A methane apocalypse isn’t the entire focus of the new paper, although it’s admittedly the most dramatic. But humans are putting the stuff into the atmosphere at a growing rate even without natural eruptions in the Arctic: methane comes out of rotting garbage in landfills, rotting manure in animal feedlots, food digesting in cows’ stomachs. It’s a waste gas that escapes from oil and natural gas wells and oil refineries — and that’s just a partial list.
In many of these situations, Stolaroff said, it’s easy enough to deal with the problem. “If the source is confined [a well or a landfill, for example], or if it can be confined [a cattle barn], you can simply burn it.”
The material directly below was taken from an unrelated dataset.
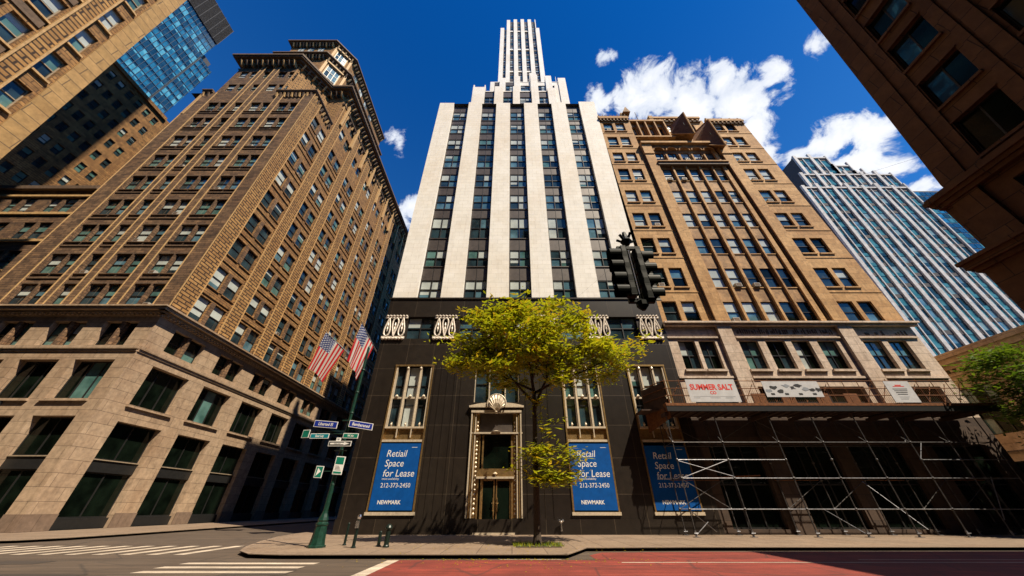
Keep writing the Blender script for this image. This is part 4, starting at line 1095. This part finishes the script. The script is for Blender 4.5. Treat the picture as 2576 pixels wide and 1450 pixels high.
# ================================================================== sidewalk shed with scaffold
def shed():
    Y0,Y1=26.3,28.3
    root=thing('sidewalk_scaffold',(25,26.3,0),'steel pipe sidewalk scaffold carrying a rusty deck before the tan building','scaffold')
    xs=[11.9,15.6,19.75,23.05,26.3,29.5,32.4,35.6]
    def post(x,y,m='dark_pipe'):
        b=MB(); b.tube((x,y,.06),(x,y,7.75),.038,.038,8,m)
        b.box(x-.17,x+.17,y-.17,y+.17,.0,.03,'steel_pipe'); b.tube((x,y,.03),(x,y,.35),.07,.06,8,'steel_pipe')
        for z in (1.5,3.3,4.45,5.6): b.lathe((x,y,z),[(.06,-.08),(.09,-.03),(.09,.03),(.06,.08)],8,m)
        b.tube((x-.13,y-.1,.22),(x+.13,y-.1,.22),.02,.02,5,'steel_pipe')
        b.build('post',root)
    for x in xs: post(x,Y0); post(x+.2,Y1)
    def bar(p,q,name='ledger',r=.028,m='steel_pipe'):
        b=MB(); b.tube(p,q,r,r,8,m); b.build(name,root)
    for i in range(len(xs)-1):
        a,b=xs[i],xs[i+1]
        for z in (1.5,3.3): bar((a,Y0,z),(b,Y0,z))
        bar((a,Y0,5.6),(b,Y0,5.6),m='dark_pipe')
        if i in (0,1,5,6): bar((a,Y0,4.45),(b,Y0,4.45))
        if i in (0,2,4,6):
            bar((a,Y1,3.3),(b,Y1,3.3),m='rusty_steel')
    for x in xs: bar((x,Y0,5.6),(x+.2,Y1,5.6),m='dark_pipe'); bar((x,Y0,3.3),(x+.2,Y1,3.3),m='dark_pipe')
    for p,q in (((xs[0],Y0,3.3),(xs[1],Y0,4.45)),((xs[0],Y0,4.4),(xs[1],Y0,3.4)),((xs[0],Y0,3.25),(xs[1]+.1,Y1,1.6)),((xs[0],Y0,1.45),(13.6,26.9,.25)),((xs[0],Y0,.1),(13.0,26.5,.8)),
                ((xs[5]-.05,Y0,4.4),(30.9,26.8,5.7)),((xs[5]+.05,Y0+.4,5.6),(xs[6],Y1,7.7)),((33.9,26.5,3.4),(33.0,26.7,.9)),((xs[3],Y0,.1),(xs[3]-.6,Y1,1.5)),((xs[4],Y1,3.2),(xs[4]+.8,Y0,.4))): bar(p,q,'brace',.028)
    for i in range(len(xs)-1):
        a,b=xs[i]+.2,xs[i+1]+.2
        bar((a,Y1,1.5),(b,Y1,1.5),m='dark_pipe'); bar((a,Y1,5.6),(b,Y1,5.6),m='dark_pipe')
        bar((a,Y1,5.6) if i%2 else (a,Y1,7.6),(b,Y1,7.6) if i%2 else (b,Y1,5.6),'brace',.024,'dark_pipe')
        bar((xs[i],Y0,5.6),(xs[i]+.2,Y1,7.5),'brace',.024,'dark_pipe')
        if i%3!=1: bar((a,Y1,1.5),(b,Y1,3.3),'brace',.024,'dark_pipe')
    bar((14.8,Y1-.2,3.45),(18.6,Y1-.3,3.6),'brace',.05,'rusty_steel')
    d=MB()
    d.box(12.2,37.6,Y0-.25,28.5,8.05,8.15,'plank_dark'); d.box(10.4,12.25,27.0,28.55,8.03,8.13,'plank_dark')  # rear stub at the left end added to shade the third lease sign
    for k in range(9): d.box(12.0,37.6,Y0+.05+k*.26,Y0+.20+k*.26,7.85,8.05,'plank_dark')
    d.box(12.0,37.7,Y0-.33,Y0-.25,8.15,8.35,'rusty_steel'); d.box(12.0,37.7,Y0-.31,Y0-.25,7.75,8.15,'frame_black'); d.box(12.0,12.1,Y0-.25,28.5,7.8,8.4,'rusty_steel')
    for k in range(34): x=12.4+k*.75; d.box(x,x+.1,Y0-.1,28.4,7.75,7.85,'plank_dark')
    for x in xs: d.box(x-.08,x+.08,Y0-.1,28.5,7.45,7.72,'plank_dark')
    d.build('deck',root)
    r=MB()
    for z in (8.95,9.5,10.1): r.tube((12.2,Y0-.28,z),(37.6,Y0-.28,z),.03,.03,6,'rusty_steel')
    for z in (8.95,9.5,10.1): r.tube((12.2,Y0-.28,z),(11.2,28.4,z),.03,.03,6,'rusty_steel')
    x=12.3
    while x<37.6: r.tube((x,Y0-.28,8.2),(x,Y0-.28,10.25),.028,.028,6,'rusty_steel'); x+=1.2
    x=12.3
    while x<37.4:
        for k in range(7): r.tube((x+.15+k*.15,Y0-.28,8.3),(x+.15+k*.15,Y0-.28,9.5),.008,.008,4,'rusty_steel',caps=False)
        if random.random()<.5: r.tube((x,Y0-.28,8.4),(x+1.2,Y0-.1,9.9),.025,.025,5,'rusty_steel')
        x+=1.2
    r.build('guard_rail',root)
    s=MB(); s.face([(12.2,Y0-.2,8.1),(11.2,28.5,8.1),(11.2,28.5,10.0),(12.2,Y0-.2,10.0)],'plank_dark'); s.face([(12.2,Y0-.2,7.3),(11.2,28.5,6.6),(11.2,28.5,8.1),(12.2,Y0-.2,8.1)],'rusty_steel')
    s.face([(12.215,Y0-.2,7.3),(11.215,28.5,6.6),(11.215,28.5,10.0),(12.215,Y0-.2,10.0)],'plank_dark')
    s.build('side_panel',root)
    for k in range(4):
        x=20+k*2.4+(.5 if k>1 else 0); b=MB(); b.box(x,x+1.1,27.4,27.5,8.2,9.5,'rusty_steel'); b.build('sheet_stack',root)
    FB=front(Y0-.36)
    def banner(a,b,z0,z1,label,fn,name='banner'):
        o=thing(name,((a+b)/2,Y0-.36,z0),label,'banner'); m=MB()
        FB.box(m,a,b,z0,z1,-.02,.01,'banner_white'); m.build('panel',o); t=MB(); fn(t); t.build('print',o)
    def f1(t):
        text_mb(t,'SUMMER SALT',FB,15.95,9.37,.62,'banner_red',.016,'CENTER',bold=.022,sx=.88)
        text_mb(t,'CO',FB,15.95,9.02,.33,'banner_red',.016,'CENTER',bold=.012)
        for u0,u1 in ((14.3,14.8),(15.6,16.4),(16.8,17.4)): FB.box(t,u0,u1,8.72,8.75,.012,.016,'ink_grey')
        FB.box(t,14.3,17.6,8.84,8.85,.012,.016,'ink_grey')
    banner(14.0,17.95,8.42,10.2,'white banner with red capitals SUMMER SALT on the scaffold rail',f1)
    def f2(t):
        rr=random.Random(3)
        for k in range(9):
            cx=20.4+k*.5; cz=9.45+rr.uniform(-.25,.25); n=9
            t.face([FB.p(cx+(.12+.28*rr.random())*math.cos(q*2*math.pi/n),cz+(.06+.16*rr.random())*math.sin(q*2*math.pi/n),.016+k*.001) for q in range(n)],'ink_black' if k%3 else 'ink_grey')
        for k in range(4): FB.box(t,20.5+k*1.1,20.8+k*1.1,8.95,9.1,.012,.016,'ink_black')
    banner(20.1,24.6,8.8,10.05,'white banner with black blotchy shapes on the scaffold rail',f2)
    def f3(t):
        FB.box(t,30.7,31.2,9.68,9.76,.012,.016,'banner_red'); FB.box(t,30.5,31.4,9.60,9.65,.012,.016,'banner_red')
        for k in range(4): FB.box(t,30.35+.05*k,31.5-.07*k,9.4-.14*k,9.45-.14*k,.012,.016,'ink_black')
        for k in range(3): FB.box(t,30.5,31.3-.1*k,8.8-.09*k,8.82-.09*k,.012,.016,'ink_grey')
    banner(29.95,31.95,8.38,10.05,'small pale notice board with red mark and dark lines on the scaffold rail',f3,'notice_board')
shed()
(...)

Burning converts methane into CO2, but since methane is some 25 times more effective than carbon dioxide at trapping heat, that’s a good thing. “Burning,” he said, “reduces the global-warming impact by 90 percent.”
The paper outlines strategies for dealing with unconfined methane sources as well. Ranchers can deal with methane-laden burps from grazing cattle through changes in feed; rice farmers can cut down on the methane bubbling up from rice paddies by draining them of water every so often. And the list goes on.
Stolaroff emphasized that the new study shouldn’t be taken as final or definitive. Just the opposite, in fact. “Our goal,” he said, “was to get people thinking about this. We wanted to lay out the options, then let each researcher figure out what aspect of the problem they might want to study. We believe that the consequences of a large-scale release are so dire that we need to start planning for it immediately.”